Daily Martyrology for November 15

In 1280, at Cologne, St. Albert the Great, bishop and doctor. He was born of an artistocratic family near Augsburg, and joined the Dominicans in Padua. He taught in Cologne, Paris and elsewhere. He was bishop of Regensburg for a brief time, but was allowed to return to teaching. He was brilliant and inquisitive, and interested in natural science as well as philosophy and theology. St. Thomas Aquinas was one of his pupils.

About 600 AD, St. Malo, the apostle of Brittany.

About 879, St. Fintan, an Irishman who joined a community of hermits at Rheinau, near Schaffhausen.

In 1136, St. Leopold, the patron of Austria. He became margrave of Austria when he was twenty-three.
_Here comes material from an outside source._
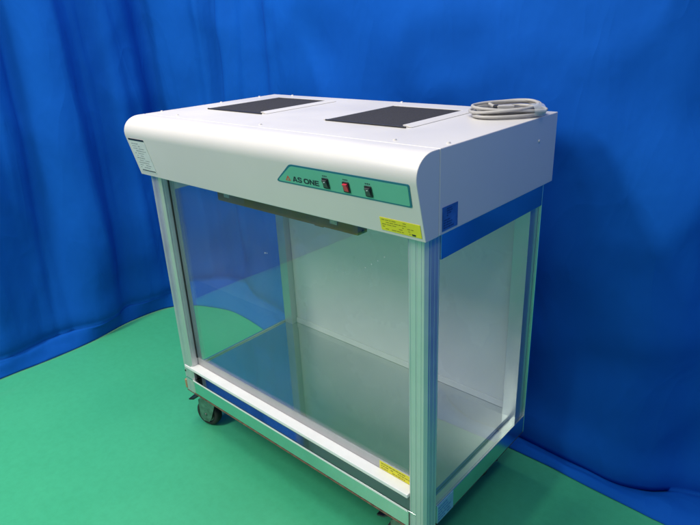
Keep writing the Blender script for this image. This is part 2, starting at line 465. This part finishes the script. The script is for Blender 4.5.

He and his wife had eighteen children, one of whom was Otto of Freising, a Cistercian abbot. Leopold founded the Cistercian monastery of Heiligenkreuz, the Augustinian priory of Klosterneuberg, and the Benedictine monastery of Mariazell, all of which still exist.

In 1628, in Paraguay, St. Roque González and companions, martyrs. Roque was born in Asunción and, after some years as a parish priest, joined the Jesuits. He and his companions were killed while doing missionary work among native people. He is the earliest native-born American saint.

In 1904, in France, Blessed Mary of the Passion. She was born into a noble French family; after trying the Poor Clares she joined the Society of Mary Reparatrix, who sent her as a missionary to India. There was dissension in the order, and she and nineteen others founded a new order known as the Franciscan Missionaries of Mary.